Man is not meant to step on pigeons. Pigeons are not meant to fall asunderneath man’s foot. These are two laws of nature set in stone, or at the very least written on paper somewhere, probably in a book called something like Pigeons, Feet and Stepping on Pigeons with Thy Feet. If Newton stepped on a pigeon instead of getting hit by that apple, my, how different physics would surely be . . .
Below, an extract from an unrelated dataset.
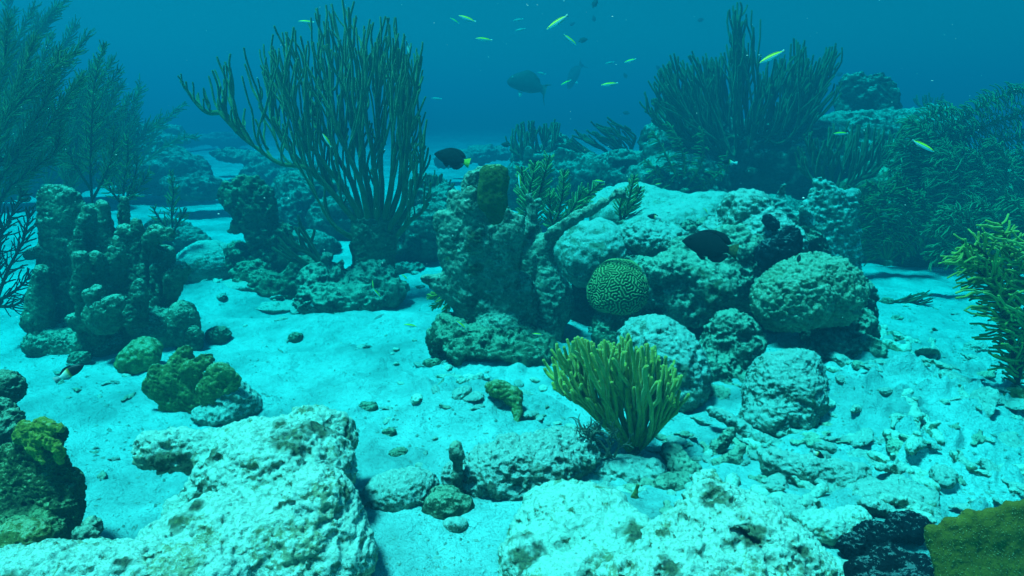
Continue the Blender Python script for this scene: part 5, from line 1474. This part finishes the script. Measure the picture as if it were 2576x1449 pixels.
def fish_parts(kind):
    P = []
    if kind in ('wrasse', 'wrasse_pale'):
        st = [(.50, .0, .006, .006, .006), (.46, .002, .028, .024, .02), (.38, .004, .056, .05, .036), (.25, .006, .078, .078, .048), (.08, .006, .086, .092, .052), (-.12, .004, .074, .082, .042), (-.28, .002, .05, .05, .026), (-.36, 0, .034, .034, .014), (-.40, 0, .032, .032, .009)]
        P.append(('body', *loft(st), FM[kind]))
        P.append(('tail_fin', *fin([(-.38, -.034, .034), (-.44, -.048, .048), (-.5, -.056, .056)]), FM['tail_clear']))
        P.append(('dorsal_fin', *fin([(.28, .07, .085), (.1, .085, .118), (-.1, .07, .112), (-.27, .045, .085), (-.33, .035, .04)]), FM['yellow_fin'] if kind == 'wrasse' else FM['tail_clear']))
        P.append(('anal_fin', *fin([(.02, -.09, -.095), (-.1, -.08, -.112), (-.27, -.05, -.082), (-.33, -.035, -.04)]), FM['tail_clear']))
        ex, ez, er, ey = .40, .016, .014, .032
    elif kind in ('black', 'dark', 'jet'):
        st = [(.50, -.02, .01, .01, .008), (.46, -.01, .055, .05, .03), (.38, .0, .12, .11, .058), (.24, .01, .19, .18, .078), (.06, .012, .225, .22, .084), (-.10, .01, .20, .20, .066), (-.22, .005, .12, .12, .04), (-.30, 0, .06, .06, .018), (-.34, 0, .052, .052, .010)]
        P.append(('body', *loft(st), FM[kind]))
        tail = {'black': FM['yellow_fin'], 'jet': FM['olive_fin'], 'dark': FM['dark']}[kind]
        P.append(('tail_fin', *fin([(-.31, -.055, .055), (-.38, -.085, .085), (-.44, -.12, .12), (-.50, -.14, .14)]), tail))
        P.append(('dorsal_fin', *fin([(.26, .16, .20), (.12, .21, .27), (-.05, .2, .29), (-.2, .12, .27), (-.31, .07, .20), (-.36, .1, .13)]), FM[kind]))
        P.append(('anal_fin', *fin([(.0, -.2, -.23), (-.12, -.17, -.28), (-.24, -.1, -.26), (-.32, -.08, -.17), (-.35, -.1, -.12)]), FM[kind]))
        P.append(('pelvic_fin', *fin([(.2, -.16, -.2), (.1, -.2, -.28), (.04, -.21, -.25)]), FM[kind]))
        ex, ez, er, ey = .38, .035, .026, .052
    elif kind == 'bicolor':
        st = [(.50, -.01, .01, .01, .008), (.44, 0, .07, .065, .04), (.34, .0, .13, .12, .06), (.2, .005, .17, .165, .07), (.02, .005, .17, .165, .066), (-.14, .0, .12, .12, .045), (-.26, 0, .06, .06, .02), (-.31, 0, .05, .05, .01)]
        P.append(('body', *loft(st), FM[kind]))
        P.append(('tail_fin', *fin([(-.29, -.05, .05), (-.38, -.09, .09), (-.5, -.13, .13)]), FM['white_fin']))
        P.append(('dorsal_fin', *fin([(.22, .14, .17), (.05, .16, .24), (-.1, .12, .22), (-.24, .07, .14)]), FM['black']))
        P.append(('anal_fin', *fin([(.0, -.15, -.17), (-.12, -.12, -.2), (-.24, -.07, -.13)]), FM['white_fin']))
        ex, ez, er, ey = .36, .03, .024, .056
    elif kind == 'parrot':
        st = [(.50, -.02, .02, .02, .02), (.47, -.01, .065, .07, .045), (.38, .01, .11, .12, .07), (.24, .025, .165, .15, .085), (.08, .03, .195, .165, .09), (-.08, .02, .16, .15, .075), (-.2, .005, .095, .105, .045), (-.28, -.005, .062, .068, .022), (-.32, -.005, .06, .064, .012)]
        P.append(('body', *loft(st), FM['grey']))
        V = []
        P.append(('tail_fin', *fin([(-.30, -.066, .056), (-.36, -.10, .075), (-.40, -.15, .095), (-.415, -.2, .1)], .005), FM['grey']))
        P.append(('tail_lobe', *fin([(-.36, .045, .075), (-.44, .07, .093), (-.50, .09, .10)], .005), FM['grey']))
        P.append(('tail_lobe', *fin([(-.38, -.15, -.09), (-.42, -.22, -.17), (-.46, -.28, -.25)], .005), FM['grey']))
        P.append(('dorsal_fin', *fin([(.26, .17, .18), (.1, .2, .25), (-.06, .16, .225), (-.2, .09, .15), (-.25, .07, .09)], .005), FM['grey']))
        P.append(('pelvic_fin', *fin([(.2, -.13, -.15), (.14, -.14, -.24), (.1, -.14, -.22)], .005), FM['tail_clear']))
        V, F = fin([(.22, -.02, .0), (.14, -.025, .02), (.08, -.01, .01)], .006); V[:, 1] -= .092
        P.append(('pectoral_fin', V, F, FM['white_fin']))
        ex, ez, er, ey = .40, .05, .016, .066
    V, F = ball((ex, ey, ez), er); P.append(('eye', V, F, FM['eye_ring'] if kind == 'parrot' else FM['eye']))
    V, F = ball((ex, -ey, ez), er); P.append(('eye', V, F, FM['eye_ring'] if kind == 'parrot' else FM['eye']))
    return P

FISH_MESH = {}
def fish(name, label, cat, kind, px, py, lpx, head, real, group=None, yaw=0.0, arch=0.0):
    if kind not in FISH_MESH:
        FISH_MESH[kind] = []
        for p in fish_parts(kind):
            at_ = None
            if len(p) == 6: at_ = {"band": p[3], "along": p[4] * 2}
            FISH_MESH[kind].append((p[0], make_mesh(kind + "_" + p[0], p[1], p[2], p[-1], at_)))
    s = real / lpx
    Y = s * FPX * ray(px, py)[1]
    c = at(px, py, Y)
    a = R(head)
    up_p = Vector((0, _sp, _cp)); rt = Vector((1, 0, 0)); fw = Vector((0, _cp, -_sp))
    h = (rt * math.cos(a) + up_p * math.sin(a)) * math.cos(yaw) + fw * math.sin(yaw)
    z = up_p - h * up_p.dot(h)
    if z.length < .2: z = rt - h * rt.dot(h)
    z.normalize(); y = z.cross(h)
    root = thing(name, label, cat, c, group)
    root.rotation_euler = Matrix((h, y, z)).transposed().to_euler()
    L = real / max(.5, math.cos(yaw))
    root.scale = (L, L, L)
    for pn, me in FISH_MESH[kind]:
        o = bpy.data.objects.new(pn, me); COL.objects.link(o); o.parent = root
    return root

W = "small yellow-backed white-bellied wrasse "
GW = "young yellow wrasses"
NEAR = {(822, 353): .05, (938, 716): .036, (948, 738): .044, (1018, 697): .034, (1033, 819): .046, (1160, 818): .038, (1352, 841): .030, (1307, 455): .055, (1508, 456): .044, (1632, 432): .039, (1656, 463): .03, (1775, 530): .030}
for (x, y, l, hd, lab) in [
    (770, 55, 40, 178, "at the top of the picture over the tall sea rod"),
    (1143, 52, 27, 150, "the smaller of a pair heading up left in open water"),
    (1175, 47, 46, 160, "the larger of a pair heading up left in open water"),
    (1217, 99, 42, 178, "alone and level, below the pair in open water"),
    (1402, 56, 62, 212, "long and tilted head-down, highest right of the centre"),
    (1434, 100, 42, -36, "tilted head-down to the right, above the faint tilted parrotfish"),
    (1424, 208, 30, 208, "just touching the outline of the faint tilted parrotfish"),
    (1533, 212, 44, 188, "level in open water, right of both parrotfish"),
    (1942, 143, 68, 206, "the longest one, in front of the bushy sea rod's crown"),
    (2115, 336, 40, 184, "level before the reef mound right of the bushy sea rod"),
    (2322, 367, 62, -30, "diving to the right in front of the right thicket"),
    (822, 353, 38, 122, "diving steeply in front of the tall sea rod's limbs"),
    (938, 716, 24, 98, "upright beside another at the tall sea rod's foot"),
    (948, 738, 30, 130, "the lower of two at the tall sea rod's foot"),
    (1018, 697, 22, 140, "tiny, over shaded sand right of the tall sea rod's foot"),
    (1033, 819, 36, 172, "over bare sand left of the undercut boulder"),
    (1160, 818, 34, 140, "in front of the undercut boulder's pale top"),
    (1352, 841, 26, 176, "in the shade right of the undercut boulder"),
    (1307, 455, 36, 95, "hanging vertical beside the tall green plume"),
    (1508, 456, 28, 172, "over the second green plume"),
    (1632, 432, 18, 200, "tiny, in front of the dark reef mound"),
    (1656, 463, 18, 192, "tiny, just above the smooth pale reef boulder"),
    (1775, 530, 20, 130, "small, over the smooth boulder beside the craggy knob")]:
    fish("wrasse", W + lab, "fish", 'wrasse', x, y, l, hd, NEAR.get((x, y), .066), GW, yaw=.2 * math.sin(x))
fish("wrasse", "short arched yellow wrasse turning in open water above the right-of-centre reef", "fish", 'wrasse', 1585, 153, 26, 184, .05, GW, yaw=.7)
for (x, y, l, hd, lab) in [(953, 797, 30, 210, "pale translucent wrasse over bare sand below the tall sea rod"), (1027, 122, 44, -75, "pale wrasse hanging upright beside the tall sea rod's crown"),
                           (1770, 437, 20, 176, "pale wrasse small against the dark reef mound"), (1362, 184, 22, 165, "pale hazy wrasse between the two parrotfish"),
                           (1303, 50, 26, 190, "pale hazy wrasse high in the blue, upper of two"), (1308, 75, 28, 192, "pale hazy wrasse high in the blue, lower of two"),
                           (1098, 248, 26, 175, "faint pale wrasse in open water above the black yellow-tailed damselfish"), (1533, 158, 24, 190, "faint pale wrasse behind the arched yellow one")]:
    fish("wrasse", lab, "fish", 'wrasse_pale', x, y, l, hd, .04 if y > 700 else (.05 if y > 400 else .075), "pale hazy wrasses")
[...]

When you step on a pigeon, or any living, moving creature, your first reaction is to scream and jump away. Feeling movement under your foot isn’t natural. You think earthquake, snake, giant slug, fish (if you’re underwater taking a stroll) — all scary things. The feeling is akin to when you walk into a spider web. You yell, “Spider!” and proceed to run around shaking yourself and flailing your arms around like a chicken. You don’t care what you look like when you do this, you just don’t want a freakin’ spider crawling around and taking a fat bite out of your neck. So when I stepped on the pigeon, I screamed and shook like a madman (perhaps my erratic movements are to blame for the woman’s sudden birthing of child).

Now no one would call a pigeon an agile creature. Oftentimes they are fat and remind me of one of my uncle, who is also fat but has no wings. As fat as pigeons may be, however, they always manage to get out of the way of people and their feet. Ever try to catch a pigeon? I have. And let me tell you, those suckers are tough to catch, no matter how hungry you are.

Therefore, I would never in a million years expect to step on top of a pigeon. I felt confused, bewildered and befuddled. More than anything, however, I felt embarrassed. Not for me — for the pigeon. I’m pretty sure I didn’t hurt the little guy, but some of his pigeon friends saw the whole thing, and I can only imagine the crap they gave him afterward. Pigeons never let themselves get stepped on — they would rather fly, and they hate flying. My guess is that this pigeon was the dumbest pigeon around. His pigeon friends only hang out with him to watch him get stepped on. So if you ever step on a pigeon in Boston, remember: He’s probably the same stupid pigeon everyone steps on, so give him a break. Oh, and asunderneath isn’t a real word.